McDonnell Douglas (MDC) has chosen US and European sites to convert up to 60 ex-United Airlines and American Airlines DC-10-10s to phase 1 of the MD-10 freighter specification. The aircraft are destined for FedEx.

Phoenix, Arizona-based Dimension Aviation, a division of Sabreliner (previously SabreTech/ DynAir Tech), has been contracted to undertake at least 12 conversions, while Aeronavali, the Venice-based division of Italy's Alenia, has won a contract for 13 conversions, plus options on 30 worth up to $410 million.

Work will start this month at Dimension's site at Phoenix-Goodyear Municipal Airport, using MDC's own US Federal Aviation Administration repair-station licence, and its supplemental type certificates (STCs). Dimension is already converting ex-American Airlines MD-11s to freighters for FedEx under a separate contract, and has also modified Korean Air MD-11s.

Aeronavali, which MDC describes as the "European second-source location" for further DC-10 conversions, will begin work on the first of 13 DC-10-10s this year. The company has specialised in DC-8 and DC-10 freighter conversions, using the MDC STCs.

The MD-10 modifications are being undertaken in two phases, with the first involving the basic freighter conversion, and the second the installation of a two-crew "glass" cockpit. The freighter-conversion phase is expected to cost some $7.6 million per aircraft and to require 80-120 days downtime.

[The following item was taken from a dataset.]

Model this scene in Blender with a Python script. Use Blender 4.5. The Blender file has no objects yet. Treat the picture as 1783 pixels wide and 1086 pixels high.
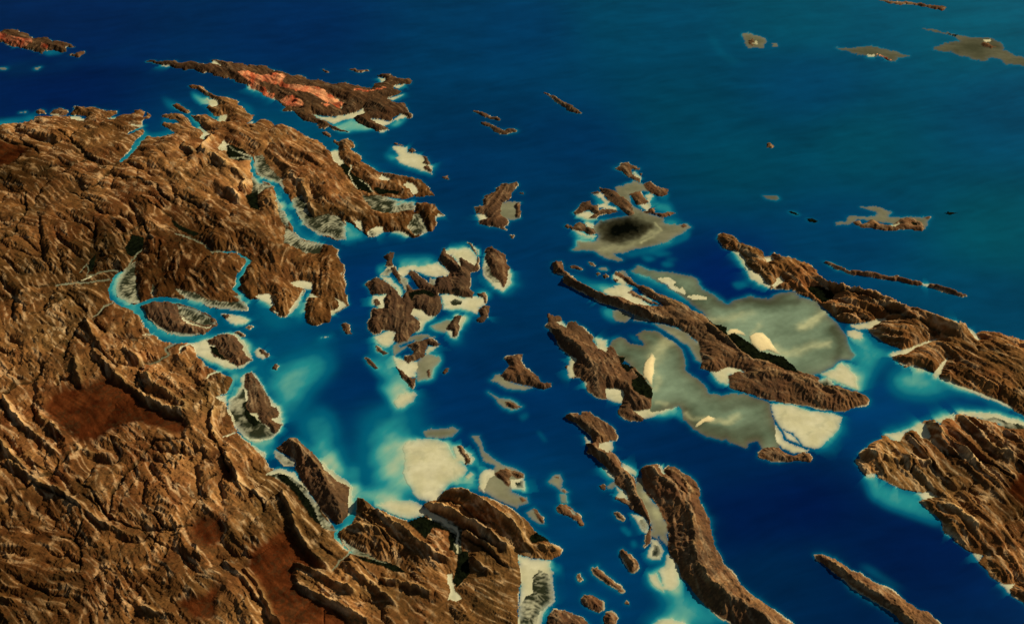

It involves installation of a 3.5 x 2.6m main-deck cargo door and structural strengthening to raise maximum take-off weight to just over 202t. MDC says that the first three DC-10-10s will be converted to freighters this year, with deliveries continuing into 2000.

No contract has yet been awarded for the second phase, which involves the replacement of the three-crew cockpit with the Honeywell-developed two-crew Advanced Common Flightdeck. MDC will be responsible for MD-10 engineering, systems integration, programme management, flight-test and certification.